§ ENTRIES SUPPLIED:
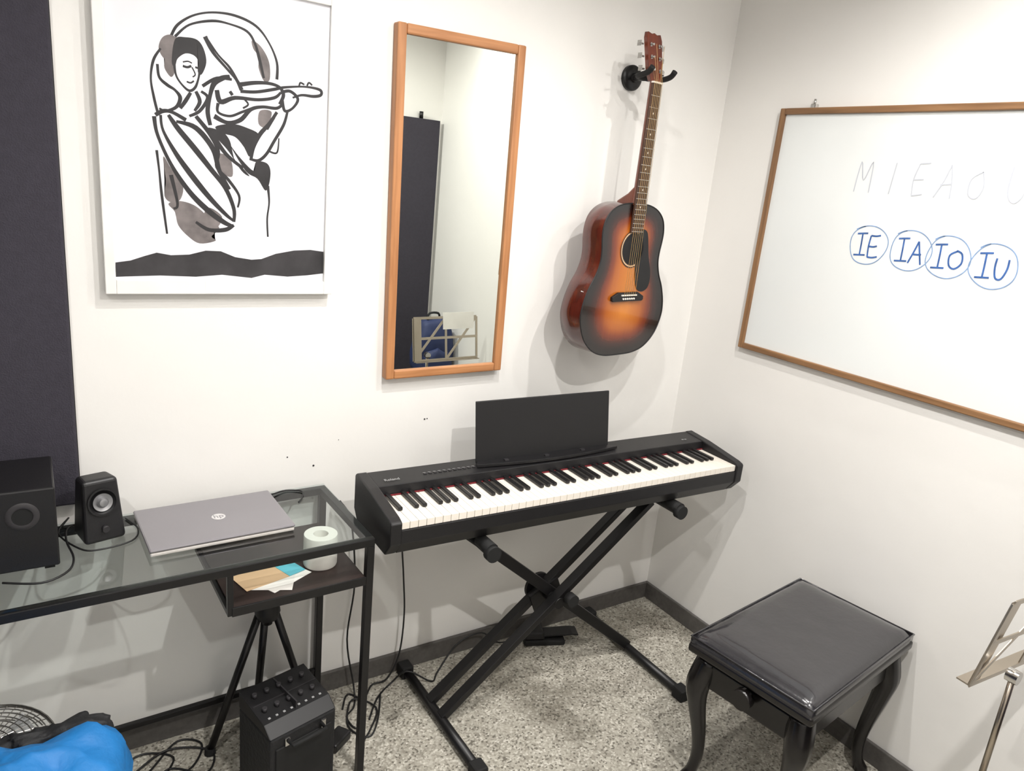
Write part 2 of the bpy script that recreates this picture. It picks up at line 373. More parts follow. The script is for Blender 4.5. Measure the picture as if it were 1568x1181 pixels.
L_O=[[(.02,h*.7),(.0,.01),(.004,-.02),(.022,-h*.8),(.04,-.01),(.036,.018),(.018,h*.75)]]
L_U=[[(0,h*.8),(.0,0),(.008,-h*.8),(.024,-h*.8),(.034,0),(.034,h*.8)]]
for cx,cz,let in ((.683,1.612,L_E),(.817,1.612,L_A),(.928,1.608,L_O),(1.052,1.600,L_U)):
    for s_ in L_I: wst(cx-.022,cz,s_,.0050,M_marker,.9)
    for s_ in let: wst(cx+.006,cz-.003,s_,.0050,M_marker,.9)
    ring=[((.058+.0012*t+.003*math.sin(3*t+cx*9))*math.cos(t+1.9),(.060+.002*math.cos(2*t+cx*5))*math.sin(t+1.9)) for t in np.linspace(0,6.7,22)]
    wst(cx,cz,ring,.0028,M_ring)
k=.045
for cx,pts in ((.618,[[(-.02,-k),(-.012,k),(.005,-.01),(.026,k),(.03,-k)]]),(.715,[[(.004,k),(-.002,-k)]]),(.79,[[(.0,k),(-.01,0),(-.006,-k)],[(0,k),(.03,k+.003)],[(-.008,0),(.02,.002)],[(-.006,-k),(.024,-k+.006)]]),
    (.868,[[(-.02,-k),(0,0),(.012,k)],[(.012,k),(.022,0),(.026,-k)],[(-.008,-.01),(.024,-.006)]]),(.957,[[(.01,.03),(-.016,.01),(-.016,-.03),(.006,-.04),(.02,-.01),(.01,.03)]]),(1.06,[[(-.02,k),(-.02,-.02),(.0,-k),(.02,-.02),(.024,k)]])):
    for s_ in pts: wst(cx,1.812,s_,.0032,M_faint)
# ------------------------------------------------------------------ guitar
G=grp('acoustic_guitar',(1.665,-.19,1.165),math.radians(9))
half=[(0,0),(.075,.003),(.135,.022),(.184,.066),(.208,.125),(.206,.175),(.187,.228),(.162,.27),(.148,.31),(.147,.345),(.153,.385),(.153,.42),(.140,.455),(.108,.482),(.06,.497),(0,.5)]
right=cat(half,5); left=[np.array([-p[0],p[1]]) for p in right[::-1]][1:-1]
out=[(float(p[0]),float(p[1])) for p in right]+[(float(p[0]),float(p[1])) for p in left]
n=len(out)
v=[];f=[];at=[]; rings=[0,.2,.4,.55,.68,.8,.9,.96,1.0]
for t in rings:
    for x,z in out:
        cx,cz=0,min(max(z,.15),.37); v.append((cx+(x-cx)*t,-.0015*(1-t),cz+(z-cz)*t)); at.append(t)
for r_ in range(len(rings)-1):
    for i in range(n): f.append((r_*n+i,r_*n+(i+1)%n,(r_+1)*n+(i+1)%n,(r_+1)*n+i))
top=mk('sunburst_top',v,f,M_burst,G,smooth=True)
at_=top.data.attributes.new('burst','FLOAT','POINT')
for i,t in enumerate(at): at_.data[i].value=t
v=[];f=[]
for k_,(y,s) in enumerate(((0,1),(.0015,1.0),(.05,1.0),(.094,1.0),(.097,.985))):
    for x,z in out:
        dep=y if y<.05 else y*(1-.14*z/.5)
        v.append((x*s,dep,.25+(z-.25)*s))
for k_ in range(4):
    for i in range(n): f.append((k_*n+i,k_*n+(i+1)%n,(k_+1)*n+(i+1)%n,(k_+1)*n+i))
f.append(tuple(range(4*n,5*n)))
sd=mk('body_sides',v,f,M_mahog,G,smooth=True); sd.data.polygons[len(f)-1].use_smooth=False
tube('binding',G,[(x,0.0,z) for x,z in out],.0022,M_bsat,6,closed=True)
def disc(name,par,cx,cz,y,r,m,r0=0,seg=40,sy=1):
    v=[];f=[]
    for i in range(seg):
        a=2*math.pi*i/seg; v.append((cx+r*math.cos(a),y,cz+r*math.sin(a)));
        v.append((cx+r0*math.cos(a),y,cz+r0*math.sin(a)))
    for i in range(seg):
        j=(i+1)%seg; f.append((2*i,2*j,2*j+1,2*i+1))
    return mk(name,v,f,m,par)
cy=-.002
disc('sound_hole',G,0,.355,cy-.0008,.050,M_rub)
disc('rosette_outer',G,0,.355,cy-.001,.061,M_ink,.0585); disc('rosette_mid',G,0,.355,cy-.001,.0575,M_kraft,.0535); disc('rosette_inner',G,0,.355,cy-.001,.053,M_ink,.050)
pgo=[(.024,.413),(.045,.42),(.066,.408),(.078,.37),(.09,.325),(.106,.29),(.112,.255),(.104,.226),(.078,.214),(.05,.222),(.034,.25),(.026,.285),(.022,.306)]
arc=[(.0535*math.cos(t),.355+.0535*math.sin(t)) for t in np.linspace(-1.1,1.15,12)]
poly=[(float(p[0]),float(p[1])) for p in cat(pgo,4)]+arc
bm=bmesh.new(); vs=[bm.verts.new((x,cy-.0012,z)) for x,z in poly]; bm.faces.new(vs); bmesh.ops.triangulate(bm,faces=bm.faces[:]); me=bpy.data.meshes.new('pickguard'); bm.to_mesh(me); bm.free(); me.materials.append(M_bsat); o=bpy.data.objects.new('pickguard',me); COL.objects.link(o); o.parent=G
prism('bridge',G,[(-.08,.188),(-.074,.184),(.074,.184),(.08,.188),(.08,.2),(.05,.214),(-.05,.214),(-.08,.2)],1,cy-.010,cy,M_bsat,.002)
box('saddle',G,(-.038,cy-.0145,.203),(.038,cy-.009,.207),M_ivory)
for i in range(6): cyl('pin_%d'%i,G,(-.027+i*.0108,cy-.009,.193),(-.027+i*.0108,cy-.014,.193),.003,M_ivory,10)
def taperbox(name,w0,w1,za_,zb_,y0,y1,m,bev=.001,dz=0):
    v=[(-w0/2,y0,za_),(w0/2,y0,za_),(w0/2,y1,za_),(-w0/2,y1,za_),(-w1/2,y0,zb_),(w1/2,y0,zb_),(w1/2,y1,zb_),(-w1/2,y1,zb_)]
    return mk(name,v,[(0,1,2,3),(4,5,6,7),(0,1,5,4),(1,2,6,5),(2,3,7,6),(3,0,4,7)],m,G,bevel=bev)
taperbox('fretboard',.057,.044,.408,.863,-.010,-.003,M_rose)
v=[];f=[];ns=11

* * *

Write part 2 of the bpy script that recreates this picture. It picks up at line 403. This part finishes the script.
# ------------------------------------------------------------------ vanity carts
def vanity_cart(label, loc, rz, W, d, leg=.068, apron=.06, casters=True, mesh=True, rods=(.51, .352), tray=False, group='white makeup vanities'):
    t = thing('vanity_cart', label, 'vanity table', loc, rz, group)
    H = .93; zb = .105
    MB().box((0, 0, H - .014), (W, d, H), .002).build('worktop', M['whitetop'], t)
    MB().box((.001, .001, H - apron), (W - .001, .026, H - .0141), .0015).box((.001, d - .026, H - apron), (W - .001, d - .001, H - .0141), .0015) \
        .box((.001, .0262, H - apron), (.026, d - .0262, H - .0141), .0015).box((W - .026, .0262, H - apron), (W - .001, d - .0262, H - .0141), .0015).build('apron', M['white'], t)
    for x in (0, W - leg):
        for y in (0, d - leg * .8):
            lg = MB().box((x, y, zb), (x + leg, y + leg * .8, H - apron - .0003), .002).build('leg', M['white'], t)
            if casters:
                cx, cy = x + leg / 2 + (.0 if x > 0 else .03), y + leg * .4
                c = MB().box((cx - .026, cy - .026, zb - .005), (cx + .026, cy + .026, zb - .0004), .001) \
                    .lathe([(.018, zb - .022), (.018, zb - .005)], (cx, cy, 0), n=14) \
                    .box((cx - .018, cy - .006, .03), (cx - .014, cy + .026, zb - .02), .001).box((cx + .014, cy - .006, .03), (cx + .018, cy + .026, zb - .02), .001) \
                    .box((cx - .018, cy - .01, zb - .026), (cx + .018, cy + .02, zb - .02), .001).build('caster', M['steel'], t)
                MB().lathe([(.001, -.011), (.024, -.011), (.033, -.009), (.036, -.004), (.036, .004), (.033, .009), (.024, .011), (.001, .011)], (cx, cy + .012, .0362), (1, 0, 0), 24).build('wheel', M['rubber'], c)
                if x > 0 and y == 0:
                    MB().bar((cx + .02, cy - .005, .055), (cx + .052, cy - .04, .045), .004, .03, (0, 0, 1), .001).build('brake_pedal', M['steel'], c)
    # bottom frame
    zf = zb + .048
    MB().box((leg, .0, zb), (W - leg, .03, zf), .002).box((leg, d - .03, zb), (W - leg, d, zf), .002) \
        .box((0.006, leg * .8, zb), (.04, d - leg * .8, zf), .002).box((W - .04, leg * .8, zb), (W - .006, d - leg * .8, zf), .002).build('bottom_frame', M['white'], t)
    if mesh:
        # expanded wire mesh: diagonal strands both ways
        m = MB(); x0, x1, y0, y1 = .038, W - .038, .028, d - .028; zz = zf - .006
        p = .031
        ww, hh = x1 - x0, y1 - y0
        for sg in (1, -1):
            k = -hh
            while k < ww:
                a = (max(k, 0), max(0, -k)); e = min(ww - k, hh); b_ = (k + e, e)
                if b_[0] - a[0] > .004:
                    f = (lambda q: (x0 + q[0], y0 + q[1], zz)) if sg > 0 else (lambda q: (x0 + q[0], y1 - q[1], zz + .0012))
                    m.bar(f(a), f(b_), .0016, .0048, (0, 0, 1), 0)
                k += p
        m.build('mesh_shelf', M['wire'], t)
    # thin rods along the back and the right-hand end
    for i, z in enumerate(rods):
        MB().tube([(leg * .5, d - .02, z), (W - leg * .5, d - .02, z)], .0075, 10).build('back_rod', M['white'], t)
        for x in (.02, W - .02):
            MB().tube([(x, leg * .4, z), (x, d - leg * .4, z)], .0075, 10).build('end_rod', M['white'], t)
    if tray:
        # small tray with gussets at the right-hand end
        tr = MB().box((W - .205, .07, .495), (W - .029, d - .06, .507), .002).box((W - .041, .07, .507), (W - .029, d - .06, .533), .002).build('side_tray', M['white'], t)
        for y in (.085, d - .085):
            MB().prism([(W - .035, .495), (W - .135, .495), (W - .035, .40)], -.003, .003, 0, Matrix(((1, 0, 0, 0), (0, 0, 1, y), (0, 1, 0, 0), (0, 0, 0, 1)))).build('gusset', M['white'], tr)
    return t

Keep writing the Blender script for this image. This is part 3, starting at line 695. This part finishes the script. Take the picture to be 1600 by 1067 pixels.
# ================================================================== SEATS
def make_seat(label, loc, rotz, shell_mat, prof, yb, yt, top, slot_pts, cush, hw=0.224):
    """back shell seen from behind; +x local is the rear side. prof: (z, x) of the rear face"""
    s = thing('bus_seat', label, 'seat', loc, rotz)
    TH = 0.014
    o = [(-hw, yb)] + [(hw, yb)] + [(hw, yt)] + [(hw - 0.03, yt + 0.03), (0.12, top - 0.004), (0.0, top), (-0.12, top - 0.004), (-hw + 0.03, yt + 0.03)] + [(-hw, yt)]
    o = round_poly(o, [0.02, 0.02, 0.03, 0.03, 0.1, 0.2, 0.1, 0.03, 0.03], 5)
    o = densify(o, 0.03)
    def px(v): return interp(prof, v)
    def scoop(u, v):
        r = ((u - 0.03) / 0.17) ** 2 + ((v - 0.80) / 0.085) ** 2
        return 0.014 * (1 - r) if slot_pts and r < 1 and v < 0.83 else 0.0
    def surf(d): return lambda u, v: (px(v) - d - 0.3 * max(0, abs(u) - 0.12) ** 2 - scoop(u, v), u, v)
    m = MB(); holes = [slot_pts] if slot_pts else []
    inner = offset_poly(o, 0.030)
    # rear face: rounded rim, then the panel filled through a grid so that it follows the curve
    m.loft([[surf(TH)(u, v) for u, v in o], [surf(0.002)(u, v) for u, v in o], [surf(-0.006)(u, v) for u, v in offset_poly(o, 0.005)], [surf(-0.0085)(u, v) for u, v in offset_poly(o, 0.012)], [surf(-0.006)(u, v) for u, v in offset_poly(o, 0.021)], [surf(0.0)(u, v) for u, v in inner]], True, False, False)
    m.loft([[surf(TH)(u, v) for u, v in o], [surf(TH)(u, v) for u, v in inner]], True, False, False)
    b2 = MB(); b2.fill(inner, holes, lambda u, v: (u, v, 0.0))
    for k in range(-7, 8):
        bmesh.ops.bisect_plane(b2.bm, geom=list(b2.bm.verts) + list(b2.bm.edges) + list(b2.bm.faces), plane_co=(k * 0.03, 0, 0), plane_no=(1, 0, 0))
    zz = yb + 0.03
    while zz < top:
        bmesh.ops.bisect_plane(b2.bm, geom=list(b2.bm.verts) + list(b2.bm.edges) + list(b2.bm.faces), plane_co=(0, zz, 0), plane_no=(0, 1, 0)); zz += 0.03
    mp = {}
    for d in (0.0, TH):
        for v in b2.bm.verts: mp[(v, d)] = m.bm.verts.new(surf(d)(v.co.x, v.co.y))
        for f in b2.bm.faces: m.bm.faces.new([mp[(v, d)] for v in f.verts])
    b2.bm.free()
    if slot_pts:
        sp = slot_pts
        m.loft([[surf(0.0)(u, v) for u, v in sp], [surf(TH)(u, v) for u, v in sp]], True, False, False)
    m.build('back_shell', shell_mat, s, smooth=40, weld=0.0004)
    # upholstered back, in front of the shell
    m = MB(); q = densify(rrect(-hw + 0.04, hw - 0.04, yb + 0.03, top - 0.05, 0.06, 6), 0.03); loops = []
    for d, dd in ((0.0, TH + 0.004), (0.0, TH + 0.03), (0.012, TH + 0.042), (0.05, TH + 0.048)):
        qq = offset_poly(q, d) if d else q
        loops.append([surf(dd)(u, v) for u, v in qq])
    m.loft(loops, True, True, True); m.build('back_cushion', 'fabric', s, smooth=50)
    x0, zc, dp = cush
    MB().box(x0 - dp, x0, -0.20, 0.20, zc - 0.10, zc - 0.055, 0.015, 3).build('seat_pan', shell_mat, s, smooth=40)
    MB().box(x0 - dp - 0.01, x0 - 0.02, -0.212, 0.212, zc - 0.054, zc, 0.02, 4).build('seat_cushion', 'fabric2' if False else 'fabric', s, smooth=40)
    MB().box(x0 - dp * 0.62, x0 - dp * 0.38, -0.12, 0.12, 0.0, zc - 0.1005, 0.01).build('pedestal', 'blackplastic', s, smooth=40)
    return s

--

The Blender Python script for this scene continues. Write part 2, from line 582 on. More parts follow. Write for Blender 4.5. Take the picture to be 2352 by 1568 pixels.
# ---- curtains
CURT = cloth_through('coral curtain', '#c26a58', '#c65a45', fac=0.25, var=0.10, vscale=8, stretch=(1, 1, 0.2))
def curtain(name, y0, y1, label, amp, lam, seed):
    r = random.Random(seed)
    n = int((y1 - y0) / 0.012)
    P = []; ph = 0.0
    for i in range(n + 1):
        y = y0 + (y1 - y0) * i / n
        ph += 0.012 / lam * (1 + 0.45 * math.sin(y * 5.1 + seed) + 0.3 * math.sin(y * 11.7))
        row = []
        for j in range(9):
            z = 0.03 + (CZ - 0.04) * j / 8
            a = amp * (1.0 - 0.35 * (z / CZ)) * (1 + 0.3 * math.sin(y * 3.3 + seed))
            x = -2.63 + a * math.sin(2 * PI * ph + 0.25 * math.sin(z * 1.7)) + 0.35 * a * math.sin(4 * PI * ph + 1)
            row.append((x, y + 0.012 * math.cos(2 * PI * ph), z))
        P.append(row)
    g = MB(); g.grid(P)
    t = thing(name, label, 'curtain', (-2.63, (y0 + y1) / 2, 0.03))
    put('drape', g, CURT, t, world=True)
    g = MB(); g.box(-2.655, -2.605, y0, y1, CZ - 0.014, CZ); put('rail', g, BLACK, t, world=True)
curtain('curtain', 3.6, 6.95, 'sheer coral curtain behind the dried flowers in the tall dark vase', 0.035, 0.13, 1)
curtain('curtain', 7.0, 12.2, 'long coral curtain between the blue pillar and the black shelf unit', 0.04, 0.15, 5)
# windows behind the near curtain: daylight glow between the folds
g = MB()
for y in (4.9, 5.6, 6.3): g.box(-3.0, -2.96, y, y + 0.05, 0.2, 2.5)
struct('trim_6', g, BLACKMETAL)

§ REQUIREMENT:
Pick out the lines that include the word "Blender" and write them out.

§ TASK ANSWER:
Write part 2 of the bpy script that recreates this picture. It picks up at line 373. More parts follow. The script is for Blender 4.5. Measure the picture as if it were 1568x1181 pixels.
Keep writing the Blender script for this image. This is part 3, starting at line 695. This part finishes the script. Take the picture to be 1600 by 1067 pixels.
The Blender Python script for this scene continues. Write part 2, from line 582 on. More parts follow. Write for Blender 4.5. Take the picture to be 2352 by 1568 pixels.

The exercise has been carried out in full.